JUL 20, 2022
Fr. Álvaro de María, msp (Spanish)
There are silences and there are silences…
There is exterior silence but also interior silence. When they are “good” silences, normally one leads to the other and the other to the first. But beware! But of the two types, there are also “bad” ones! I will explain myself with some examples of each.
As for interior silence, in general, it is about silencing those things that can distract us or even divert us from what is truly important, God. My self (with its doses of self-love), fears, passions, temptations, and worries. One must “take care” but never “worry.” Worry entails a great lack of trust in God and very easily leads us to anxiety and anguish, that is, to lose peace which logically cannot be from God. “Beware that your hearts do not become drowsy…from the anxieties of daily life” (Lk 21:34).
But we can also be silencing the voice of God, and this is indeed a bad interior silence. We may be feeling that the Lord is asking us for something, that “something else” that at first seems to bother us because it would destabilize us, destroying our plans. Then we neglect it. We turn off that voice of our conscience through which God speaks to us from the depths of our soul. So, to better silence that divine voice, we run the enormous risk of looking for "holy palliatives" or substitutes or whatever we want to call them.
For example, with all the good that volunteering has in itself, how many young people turn to it as a substitute for partial and limited dedication to that other total and radical dedication that they sense (or know) that God is asking of them! (This is how I silence my conscience and stay, or try to stay, calm!)
And, like the volunteers, also the “prayer groups.” How much good they do! But this gives me the opportunity to propose another example, among many that our twisted mind can suggest, animated by the "father of lies" (Jn 8:44) who likes to disguise himself as an angel of light (2Cor 11:14 ) that is that of "pretending" a greater commitment to prayer (especially through the recourse to participating in a group) so as not to have to give in to that other invitation of a more serious apostolic commitment. Of course, the reverse can also happen: falling into activism to silence the Lord's invitation to consecrate ourselves more to prayer. We know that in medio stat virtus, and how difficult it is many times to maintain that healthy balance.
And let's move on to try to discern or identify also the dangers or traps of certain external silences, especially the darn silences with which we can do so much damage.
Added to this is the tendency to make vice a virtue. Always pay attention that the "liar" never tires of always sticking his paw into everything. There are silences (in marriages, in families, in religious communities) that kill. Super nice individuals with visitors and outsiders, but some dry cactus at home. We can do a lot of damage with actions, with words, with a simple gesture, but also with our silence! It is true that it is preferable to say nothing than to say something that we may regret, but it is also better (ideally) to have a kind word or at least a significant smile (which will always be an exercise, sometimes heroic, of effective charity) than a silence with which we could be demonstrating our intolerance or lack of forgiveness.

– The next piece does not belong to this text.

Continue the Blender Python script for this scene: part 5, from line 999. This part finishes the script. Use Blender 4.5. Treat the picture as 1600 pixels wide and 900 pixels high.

Another example of bad external silence is what we can identify, in a general way, as a sin of omission. Perhaps the sins of omission are not those of which we are most aware and are easily saddened, but I think that not having done the good that we could have done can become more serious, and therefore perhaps we do not have a guilty conscience, than the evil we committed and which we can always repent of.
We have several significant examples of sins of omission in the practice of works of mercy, especially with regard to the issue of silence in the spiritual matters--correcting those who make mistakes, giving advice to those who ask us, comforting the afflicted, etc.
One concrete example is that of injustice. Anyone who has ever experienced it will know how difficult it is not to defend oneself against an insult or a slander because our self-preservation instinct rebels, and to remain silent, not only externally, but also and above all internally. Not judging the one who is doing wrong, not allowing myself desire for revenge, not complaining. But I consider that this keeping silent is heroic when we live it with the same disposition of patience, humility and oblation of Christ, the immolated innocent Lamb, to whom it unites us more by following in His footsteps. “He was oppressed, and he humbled himself and did not open his mouth. Like a lamb that was led to the slaughter, and like a sheep that is silent before its shearers, neither did he open his mouth” (Is 53:7).
But it is (and should be) different when we see that injustices are being committed against others, especially the weakest. In these cases we must speak, we must condemn, we must act. It is the most radical implementation, although not the only one, of acting out the prophetic mission given to us at our baptism. In those cases, our silence would make us accomplices in the evil committed, participants in that sin. Bad, terrible exterior silence!